— Begin —

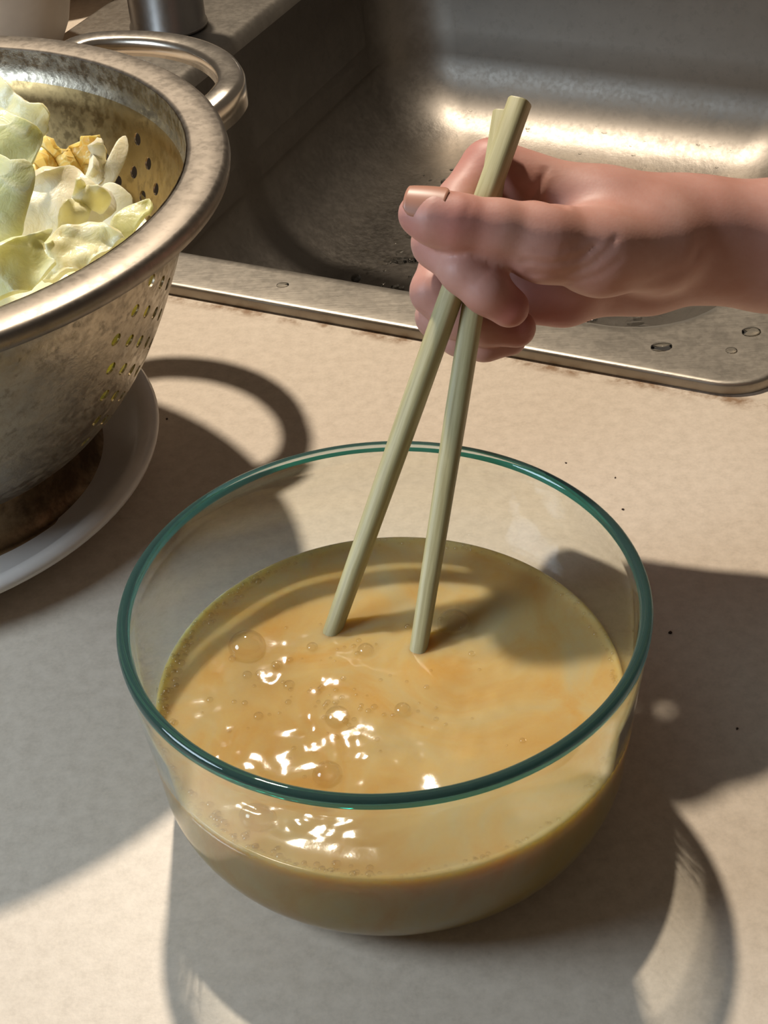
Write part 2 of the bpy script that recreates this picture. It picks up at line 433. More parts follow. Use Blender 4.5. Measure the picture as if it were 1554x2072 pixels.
def dome(r, n=20, m=8, low=-.15):
    V, Fc = [], []
    for i in range(m):
        e = low * math.pi / 2 + (1 - low) * math.pi / 2 * i / m
        for k in range(n): a = 2 * math.pi * k / n; V.append((r * math.cos(e) * math.cos(a), r * math.cos(e) * math.sin(a), r * math.sin(e) * .85))
    V.append((0, 0, r * .85))
    for i in range(m - 1):
        for k in range(n): Fc.append((i * n + k, i * n + (k + 1) % n, (i + 1) * n + (k + 1) % n, (i + 1) * n + k))
    for k in range(n): Fc.append(((m - 1) * n + k, (m - 1) * n + (k + 1) % n, m * n))
    return V, Fc
for (px, py, r) in ((500, 1310, 38), (740, 1318, 17), (683, 1455, 24), (528, 1640, 34), (663, 1570, 28), (815, 1442, 16), (918, 1262, 34), (676, 1272, 17), (632, 1312, 12), (528, 1362, 12), (715, 1490, 16), (585, 1385, 12), (500, 1365, 10), (523, 1450, 10), (470, 1335, 8), (560, 1345, 12)):
    P = on_z(px, py, LZ); V, Fc = dome(r / 5900)
    b = mesh_obj('bubble', V, Fc, M_bubble); b.location = (P[0], P[1], LZ + egg_h(P[0], P[1])); b.parent = egg
# fine froth round the edge and by the sticks: nobody could count it
V, Fc = [], []; fr = random.Random(11)
def add_dome(x, y, r):
    v, f = dome(r, 8, 3); o = len(V); z = LZ + egg_h(x, y)
    V.extend((a + x, b + y, c + z) for a, b, c in v); Fc.extend(tuple(i + o for i in q) for q in f)
for _ in range(300):
    a = fr.uniform(0, 2 * math.pi); r = RL - fr.uniform(.0008, .0035); add_dome(r * math.cos(a), r * math.sin(a), fr.uniform(.0003, .0009))
for _ in range(90):
    x, y = fr.gauss(-.012, .02), fr.gauss(.0, .016); add_dome(x, y, fr.uniform(.0004, .0013))
for _ in range(130):
    a = fr.uniform(2.2, 4.6); r = RL - fr.uniform(.001, .006); add_dome(r * math.cos(a), r * math.sin(a), fr.uniform(.0006, .0015))
fo = mesh_obj('froth', V, Fc, M_bubble); fo['kind'] = 'stuff'; fo.parent = egg

# ------------------------------------------------------------------ chopsticks
def chopstick(tip, top, label):
    tip, top = Vector(tip), Vector(top); d = (top - tip); L = d.length; d.normalize()
    ext = (tip.z - .0075) / d.z; base = tip - d * ext; L += ext
    V, Fc = [], []; n = 16
    secs = [(0, .0018), (.0006, .0024), (.02, .0027), (.07, .0031), (.13, .0036), (.18, .0037), (L - .0006, .0037), (L, .0034)]
    for s, r in secs:
        sq = min(1, s / .1)
        for k in range(n):
            a = 2 * math.pi * (k + .5) / n; p = 2 + 2.2 * sq
            q = (abs(math.cos(a)) ** p + abs(math.sin(a)) ** p) ** (-1 / p)
            V.append((r * q * math.cos(a), r * q * math.sin(a), s))
    for i in range(len(secs) - 1):
        for k in range(n): Fc.append((i * n + k, i * n + (k + 1) % n, (i + 1) * n + (k + 1) % n, (i + 1) * n + k))
    Fc += [tuple(range(n))[::-1], tuple((len(secs) - 1) * n + k for k in range(n))]
    o = mesh_obj('chopstick', V, Fc, M_wood); m = o.modifiers.new('edge', 'EDGE_SPLIT'); m.split_angle = math.radians(50)
    o.rotation_mode = 'QUATERNION'; o.rotation_quaternion = d.to_track_quat('Z', 'Y'); o.location = base
    return tag(o, label, 'chopstick', 'pair of bamboo chopsticks in the hand')
DS = .527
tipA = on_z(676, 1268, LZ + .001); tipB = on_z(849, 1300, LZ + .001)
chopstick(tipA, at(1053, 203, DS - .004), 'bamboo chopstick whose tip enters the egg farther left')
chopstick(tipB, at(1020, 228, DS + .0042), 'bamboo chopstick whose tip enters the egg farther right, nearer the middle')

# ------------------------------------------------------------------ hand and forearm: one continuous surface
HO = at(1150, 500, DS)                      # rigid hand frame: x right, y down, z away from the camera, millimetres
def hp(px, py, dz):
    d = at(px, py, DS + dz / 1000) - HO; return np.array([d @ rt, -(d @ up), d @ fw]) * 1000
vox = 1.0
lo, hi = np.array([-66., -48, -34]), np.array([150., 52, 92])
dims = np.ceil((hi - lo) / vox).astype(int) + 1
gx, gy, gz = [lo[i] + vox * np.arange(dims[i], dtype=np.float32) for i in range(3)]
GX, GY, GZ = np.meshgrid(gx, gy, gz, indexing='ij'); GX = GX.astype(np.float32); GY = GY.astype(np.float32); GZ = GZ.astype(np.float32)
def cone(a, b, ra, rb, zs=1.0):
    a, b = np.array(a), np.array(b); d = b - a; d2 = (d[0] ** 2 + d[1] ** 2 + (d[2] / zs) ** 2)
    x, y, z = GX - a[0], GY - a[1], (GZ - a[2]) / zs
    h = np.clip((x * d[0] + y * d[1] + z * d[2] / zs) / d2, 0, 1)
    return np.sqrt((x - h * d[0]) ** 2 + (y - h * d[1]) ** 2 + (z - h * d[2] / zs) ** 2) - (ra + (rb - ra) * h)
def smin(a, b, k):
    h = np.maximum(k - np.abs(a - b), 0) / k; return np.minimum(a, b) - h * h * k * .25
def chain(pts, k=3):
    d = None
    for (p, r), (q, s) in zip(pts[:-1], pts[1:]):
        c = cone(p, q, r, s); d = c if d is None else smin(d, c, k)
    return d
# forearm, wrist and palm
base = cone(hp(1395, 490, 30), hp(1560, 498, 34), 20.5, 22.5, 1.1)
base = smin(base, cone(hp(1560, 498, 34), hp(2150, 500, 40), 22.5, 27, 1.1), 8)
base = smin(base, cone(hp(1400, 480, 30), hp(1230, 455, 27), 19, 19.5, 1.2), 14)     # carpus
mcp = dict(index=hp(985, 340, 19), middle=hp(975, 385, 38), ring=hp(985, 440, 54), little=hp(1010, 500, 66))
base = smin(base, cone(hp(1300, 470, 14), mcp['index'] + [4, 0, 0], 15, 9.6), 12)
base = smin(base, cone(hp(1300, 490, 28), mcp['middle'] + [4, 0, 0], 17, 10), 10)
base = smin(base, cone(hp(1310, 520, 38), mcp['ring'] + [4, 0, 0], 16, 9.5), 10)
base = smin(base, cone(hp(1320, 535, 46), mcp['little'] + [4, 0, 0], 14, 9), 10)
base = smin(base, cone(hp(1300, 560, 34), hp(1120, 590, 44), 12.5, 11.5), 10)        # heel of the hand
base = smin(base, cone(hp(1140, 600, 34), hp(1060, 600, 30), 11, 10), 8)
base = smin(base, cone(hp(1180, 540, 26), hp(1040, 520, 34), 13, 11), 8)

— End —

#### [EXERCISE]
Omit the pictures, then quote the rest of the material above exactly.

#### [RESPONSE TO THIS TASK]
Write part 2 of the bpy script that recreates this picture. It picks up at line 433. More parts follow. Use Blender 4.5. Measure the picture as if it were 1554x2072 pixels.
def dome(r, n=20, m=8, low=-.15):
    V, Fc = [], []
    for i in range(m):
        e = low * math.pi / 2 + (1 - low) * math.pi / 2 * i / m
        for k in range(n): a = 2 * math.pi * k / n; V.append((r * math.cos(e) * math.cos(a), r * math.cos(e) * math.sin(a), r * math.sin(e) * .85))
    V.append((0, 0, r * .85))
    for i in range(m - 1):
        for k in range(n): Fc.append((i * n + k, i * n + (k + 1) % n, (i + 1) * n + (k + 1) % n, (i + 1) * n + k))
    for k in range(n): Fc.append(((m - 1) * n + k, (m - 1) * n + (k + 1) % n, m * n))
    return V, Fc
for (px, py, r) in ((500, 1310, 38), (740, 1318, 17), (683, 1455, 24), (528, 1640, 34), (663, 1570, 28), (815, 1442, 16), (918, 1262, 34), (676, 1272, 17), (632, 1312, 12), (528, 1362, 12), (715, 1490, 16), (585, 1385, 12), (500, 1365, 10), (523, 1450, 10), (470, 1335, 8), (560, 1345, 12)):
    P = on_z(px, py, LZ); V, Fc = dome(r / 5900)
    b = mesh_obj('bubble', V, Fc, M_bubble); b.location = (P[0], P[1], LZ + egg_h(P[0], P[1])); b.parent = egg
# fine froth round the edge and by the sticks: nobody could count it
V, Fc = [], []; fr = random.Random(11)
def add_dome(x, y, r):
    v, f = dome(r, 8, 3); o = len(V); z = LZ + egg_h(x, y)
    V.extend((a + x, b + y, c + z) for a, b, c in v); Fc.extend(tuple(i + o for i in q) for q in f)
for _ in range(300):
    a = fr.uniform(0, 2 * math.pi); r = RL - fr.uniform(.0008, .0035); add_dome(r * math.cos(a), r * math.sin(a), fr.uniform(.0003, .0009))
for _ in range(90):
    x, y = fr.gauss(-.012, .02), fr.gauss(.0, .016); add_dome(x, y, fr.uniform(.0004, .0013))
for _ in range(130):
    a = fr.uniform(2.2, 4.6); r = RL - fr.uniform(.001, .006); add_dome(r * math.cos(a), r * math.sin(a), fr.uniform(.0006, .0015))
fo = mesh_obj('froth', V, Fc, M_bubble); fo['kind'] = 'stuff'; fo.parent = egg

# ------------------------------------------------------------------ chopsticks
def chopstick(tip, top, label):
    tip, top = Vector(tip), Vector(top); d = (top - tip); L = d.length; d.normalize()
    ext = (tip.z - .0075) / d.z; base = tip - d * ext; L += ext
    V, Fc = [], []; n = 16
    secs = [(0, .0018), (.0006, .0024), (.02, .0027), (.07, .0031), (.13, .0036), (.18, .0037), (L - .0006, .0037), (L, .0034)]
    for s, r in secs:
        sq = min(1, s / .1)
        for k in range(n):
            a = 2 * math.pi * (k + .5) / n; p = 2 + 2.2 * sq
            q = (abs(math.cos(a)) ** p + abs(math.sin(a)) ** p) ** (-1 / p)
            V.append((r * q * math.cos(a), r * q * math.sin(a), s))
    for i in range(len(secs) - 1):
        for k in range(n): Fc.append((i * n + k, i * n + (k + 1) % n, (i + 1) * n + (k + 1) % n, (i + 1) * n + k))
    Fc += [tuple(range(n))[::-1], tuple((len(secs) - 1) * n + k for k in range(n))]
    o = mesh_obj('chopstick', V, Fc, M_wood); m = o.modifiers.new('edge', 'EDGE_SPLIT'); m.split_angle = math.radians(50)
    o.rotation_mode = 'QUATERNION'; o.rotation_quaternion = d.to_track_quat('Z', 'Y'); o.location = base
    return tag(o, label, 'chopstick', 'pair of bamboo chopsticks in the hand')
DS = .527
tipA = on_z(676, 1268, LZ + .001); tipB = on_z(849, 1300, LZ + .001)
chopstick(tipA, at(1053, 203, DS - .004), 'bamboo chopstick whose tip enters the egg farther left')
chopstick(tipB, at(1020, 228, DS + .0042), 'bamboo chopstick whose tip enters the egg farther right, nearer the middle')

# ------------------------------------------------------------------ hand and forearm: one continuous surface
HO = at(1150, 500, DS)                      # rigid hand frame: x right, y down, z away from the camera, millimetres
def hp(px, py, dz):
    d = at(px, py, DS + dz / 1000) - HO; return np.array([d @ rt, -(d @ up), d @ fw]) * 1000
vox = 1.0
lo, hi = np.array([-66., -48, -34]), np.array([150., 52, 92])
dims = np.ceil((hi - lo) / vox).astype(int) + 1
gx, gy, gz = [lo[i] + vox * np.arange(dims[i], dtype=np.float32) for i in range(3)]
GX, GY, GZ = np.meshgrid(gx, gy, gz, indexing='ij'); GX = GX.astype(np.float32); GY = GY.astype(np.float32); GZ = GZ.astype(np.float32)
def cone(a, b, ra, rb, zs=1.0):
    a, b = np.array(a), np.array(b); d = b - a; d2 = (d[0] ** 2 + d[1] ** 2 + (d[2] / zs) ** 2)
    x, y, z = GX - a[0], GY - a[1], (GZ - a[2]) / zs
    h = np.clip((x * d[0] + y * d[1] + z * d[2] / zs) / d2, 0, 1)
    return np.sqrt((x - h * d[0]) ** 2 + (y - h * d[1]) ** 2 + (z - h * d[2] / zs) ** 2) - (ra + (rb - ra) * h)
def smin(a, b, k):
    h = np.maximum(k - np.abs(a - b), 0) / k; return np.minimum(a, b) - h * h * k * .25
def chain(pts, k=3):
    d = None
    for (p, r), (q, s) in zip(pts[:-1], pts[1:]):
        c = cone(p, q, r, s); d = c if d is None else smin(d, c, k)
    return d
# forearm, wrist and palm
base = cone(hp(1395, 490, 30), hp(1560, 498, 34), 20.5, 22.5, 1.1)
base = smin(base, cone(hp(1560, 498, 34), hp(2150, 500, 40), 22.5, 27, 1.1), 8)
base = smin(base, cone(hp(1400, 480, 30), hp(1230, 455, 27), 19, 19.5, 1.2), 14)     # carpus
mcp = dict(index=hp(985, 340, 19), middle=hp(975, 385, 38), ring=hp(985, 440, 54), little=hp(1010, 500, 66))
base = smin(base, cone(hp(1300, 470, 14), mcp['index'] + [4, 0, 0], 15, 9.6), 12)
base = smin(base, cone(hp(1300, 490, 28), mcp['middle'] + [4, 0, 0], 17, 10), 10)
base = smin(base, cone(hp(1310, 520, 38), mcp['ring'] + [4, 0, 0], 16, 9.5), 10)
base = smin(base, cone(hp(1320, 535, 46), mcp['little'] + [4, 0, 0], 14, 9), 10)
base = smin(base, cone(hp(1300, 560, 34), hp(1120, 590, 44), 12.5, 11.5), 10)        # heel of the hand
base = smin(base, cone(hp(1140, 600, 34), hp(1060, 600, 30), 11, 10), 8)
base = smin(base, cone(hp(1180, 540, 26), hp(1040, 520, 34), 13, 11), 8)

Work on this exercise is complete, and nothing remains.